● **Given exercise**:
Go through the material below and copy all lines with "scene".

● **Stored data**:
— begin —
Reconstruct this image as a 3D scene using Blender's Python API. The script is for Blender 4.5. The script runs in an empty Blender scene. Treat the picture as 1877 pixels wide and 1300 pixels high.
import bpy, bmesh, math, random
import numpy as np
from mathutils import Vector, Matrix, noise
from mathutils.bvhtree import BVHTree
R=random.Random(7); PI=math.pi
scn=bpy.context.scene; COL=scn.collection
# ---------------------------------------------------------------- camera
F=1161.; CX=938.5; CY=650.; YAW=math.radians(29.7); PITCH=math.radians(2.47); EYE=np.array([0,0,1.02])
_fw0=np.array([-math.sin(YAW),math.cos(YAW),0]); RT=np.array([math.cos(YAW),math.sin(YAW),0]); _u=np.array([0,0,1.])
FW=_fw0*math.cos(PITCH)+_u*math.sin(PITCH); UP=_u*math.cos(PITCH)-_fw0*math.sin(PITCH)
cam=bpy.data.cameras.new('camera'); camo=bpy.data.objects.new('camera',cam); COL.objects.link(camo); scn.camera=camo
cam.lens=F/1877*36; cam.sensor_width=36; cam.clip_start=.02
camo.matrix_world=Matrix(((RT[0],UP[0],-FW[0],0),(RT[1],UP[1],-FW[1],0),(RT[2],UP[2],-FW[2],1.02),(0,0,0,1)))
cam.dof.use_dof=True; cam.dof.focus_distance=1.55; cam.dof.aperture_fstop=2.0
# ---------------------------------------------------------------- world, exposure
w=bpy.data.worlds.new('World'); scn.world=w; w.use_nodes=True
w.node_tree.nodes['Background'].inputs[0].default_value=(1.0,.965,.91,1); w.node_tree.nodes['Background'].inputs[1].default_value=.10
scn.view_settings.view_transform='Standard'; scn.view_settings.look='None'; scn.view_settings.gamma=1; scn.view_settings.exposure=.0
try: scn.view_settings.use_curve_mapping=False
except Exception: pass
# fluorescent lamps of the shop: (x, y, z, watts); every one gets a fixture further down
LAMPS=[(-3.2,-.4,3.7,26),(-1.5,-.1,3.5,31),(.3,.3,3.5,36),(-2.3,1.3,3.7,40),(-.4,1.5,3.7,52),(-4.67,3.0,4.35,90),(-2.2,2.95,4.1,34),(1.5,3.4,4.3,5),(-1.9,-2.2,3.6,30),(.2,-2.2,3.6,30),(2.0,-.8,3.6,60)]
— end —
● **Worked answer**:
Reconstruct this image as a 3D scene using Blender's Python API. The script is for Blender 4.5. The script runs in an empty Blender scene. Treat the picture as 1877 pixels wide and 1300 pixels high.
scn=bpy.context.scene; COL=scn.collection